PUERTO RICO -- A South Milwaukee couple stuck in Puerto Rico as Hurricane Maria hit Wednesday, September 20th had to be moved to a different hotel tower amid the storm because their hotel room was destroyed!

Luis Millan and his girlfriend Alexis Oakes are in Puerto Rico, celebrating their anniversary. They spoke with FOX6 News via FaceTime Tuesday as Maria approached, and said they didn't realize Maria was brewing until a few days ago, and by then it was too late. They tried getting an early flight out of San Juan, but everything was booked.

Luis Millan and his girlfriend Alexis Oakes

Luis Millan

On Tuesday, they were hunkering down, and said the hotel was providing food, drinks and shelter, and they were able to make it to the grocery store for a few necessities. Things were much different Wednesday.

"The (hotel) tower where we were at is completely destroyed. It was chaotic," Luis Millan said.
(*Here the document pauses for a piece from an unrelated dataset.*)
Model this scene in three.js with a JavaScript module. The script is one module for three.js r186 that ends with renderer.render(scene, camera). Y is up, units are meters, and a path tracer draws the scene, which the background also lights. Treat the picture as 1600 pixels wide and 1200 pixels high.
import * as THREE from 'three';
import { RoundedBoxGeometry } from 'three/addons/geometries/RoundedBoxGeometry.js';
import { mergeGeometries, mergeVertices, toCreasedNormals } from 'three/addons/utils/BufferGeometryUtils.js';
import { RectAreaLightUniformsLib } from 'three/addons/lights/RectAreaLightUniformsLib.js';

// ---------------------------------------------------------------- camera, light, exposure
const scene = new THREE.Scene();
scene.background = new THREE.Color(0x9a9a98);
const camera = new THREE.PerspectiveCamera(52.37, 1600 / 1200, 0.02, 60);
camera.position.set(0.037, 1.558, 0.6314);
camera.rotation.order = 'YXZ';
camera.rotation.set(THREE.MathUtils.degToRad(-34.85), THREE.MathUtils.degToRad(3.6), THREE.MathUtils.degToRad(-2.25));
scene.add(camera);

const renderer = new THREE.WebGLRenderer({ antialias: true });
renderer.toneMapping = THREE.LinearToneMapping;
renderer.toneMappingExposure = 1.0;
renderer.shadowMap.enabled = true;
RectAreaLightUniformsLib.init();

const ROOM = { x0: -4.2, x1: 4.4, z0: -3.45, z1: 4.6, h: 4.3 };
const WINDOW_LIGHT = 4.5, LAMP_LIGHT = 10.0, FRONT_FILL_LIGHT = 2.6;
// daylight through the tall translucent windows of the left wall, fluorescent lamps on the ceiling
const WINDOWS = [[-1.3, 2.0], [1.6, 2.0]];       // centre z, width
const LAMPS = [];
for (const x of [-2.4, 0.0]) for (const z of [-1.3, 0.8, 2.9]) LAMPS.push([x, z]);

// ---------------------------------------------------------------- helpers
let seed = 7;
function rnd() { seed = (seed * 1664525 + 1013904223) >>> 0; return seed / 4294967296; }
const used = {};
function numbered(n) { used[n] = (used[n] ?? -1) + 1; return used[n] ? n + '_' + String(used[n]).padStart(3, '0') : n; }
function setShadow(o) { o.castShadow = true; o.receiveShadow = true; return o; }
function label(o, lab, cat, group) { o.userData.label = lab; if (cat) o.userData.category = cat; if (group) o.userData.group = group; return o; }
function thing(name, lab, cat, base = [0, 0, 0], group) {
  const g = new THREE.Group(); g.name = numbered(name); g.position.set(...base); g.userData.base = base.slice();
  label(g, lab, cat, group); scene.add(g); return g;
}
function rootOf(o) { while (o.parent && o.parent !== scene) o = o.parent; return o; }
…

They said Tuesday they never thought they'd experience a hurricane.

Puerto Rico is already in an 11-year economic recession, and must now start rebuilding after Hurricane Maria, the strongest hurricane to hit Puerto Rico in more than 80 years, left the island knocked out flat.  Leaving at least nine people dead in its wake across the Caribbean, Hurricane Maria blew ashore in the morning near the southeast coastal town of Yabucoa as a Category 4 storm with winds of 155 mph (250 kph).

The island was completely without electricity Wednesday.

"This is total devastation," said Carlos Mercader, a spokesman for Puerto Rico's governor. "Puerto Rico, in terms of the infrastructure, will not be the same."

The total extent of the damage isn't known yet, but the visuals are telling: Roofs blown off, flooded streets, shattered windows, debris and remnants of palm trees strewn about. It was the strongest hurricane to hit the island since 1932.

Estimates of the financial toll are likely to start coming in over coming days. But the price tag will be large.

"Definitely a once-in-a-lifetime experience. It was an eye-opener for us. It showed us how fast our life flashes in front of our eyes. The power went out.  It was crazy.  It felt like we were in a movie.  There were kids crying, families hugging each other, not knowing what’s happening.  We lost signal," Millan said.

Millan described what they experienced as the storm hit.

"It was like a whistle noise. Howling. The trees, you could hear moving back and forth.  Sirens started going in Puerto Rico. Then you could hear, I don’t know where, waves hitting, water.  You could hear things flying. If you’re spinning something and you hear that whistling noise, the wind -- that.  Where were at, the boards the on the door were shaking. It felt like a tornado was in our building," Millan said.

Millan said the hotel provided flashlights and glow sticks. He said they've gotten little sleep.

"We’ve been up for maybe 30 hours. There’s trees on the floor -- branches. Luckily the storm passed. We’re in a room safe, and that’s what matters to us the most," Millan said. "We’re very humble we made it out safe. We can't wait to come home and hug our loved ones."

Trees are toppled in a parking lot at Roberto Clemente Coliseum in San Juan, Puerto Rico, on September 20, 2017, during the passage of the Hurricane Maria. Maria made landfall on Puerto Rico on Wednesday, pummeling the US territory after already killing at least two people on its passage through the Caribbean. The US National Hurricane Center warned of 'large and destructive waves' as Maria came ashore near Yabucoa on the southeast coast. / AFP PHOTO / HECTOR RETAMAL

Millan and Oakes hope to leave Puerto Rico Friday -- but said they're unsure at this point whether the airport will be open.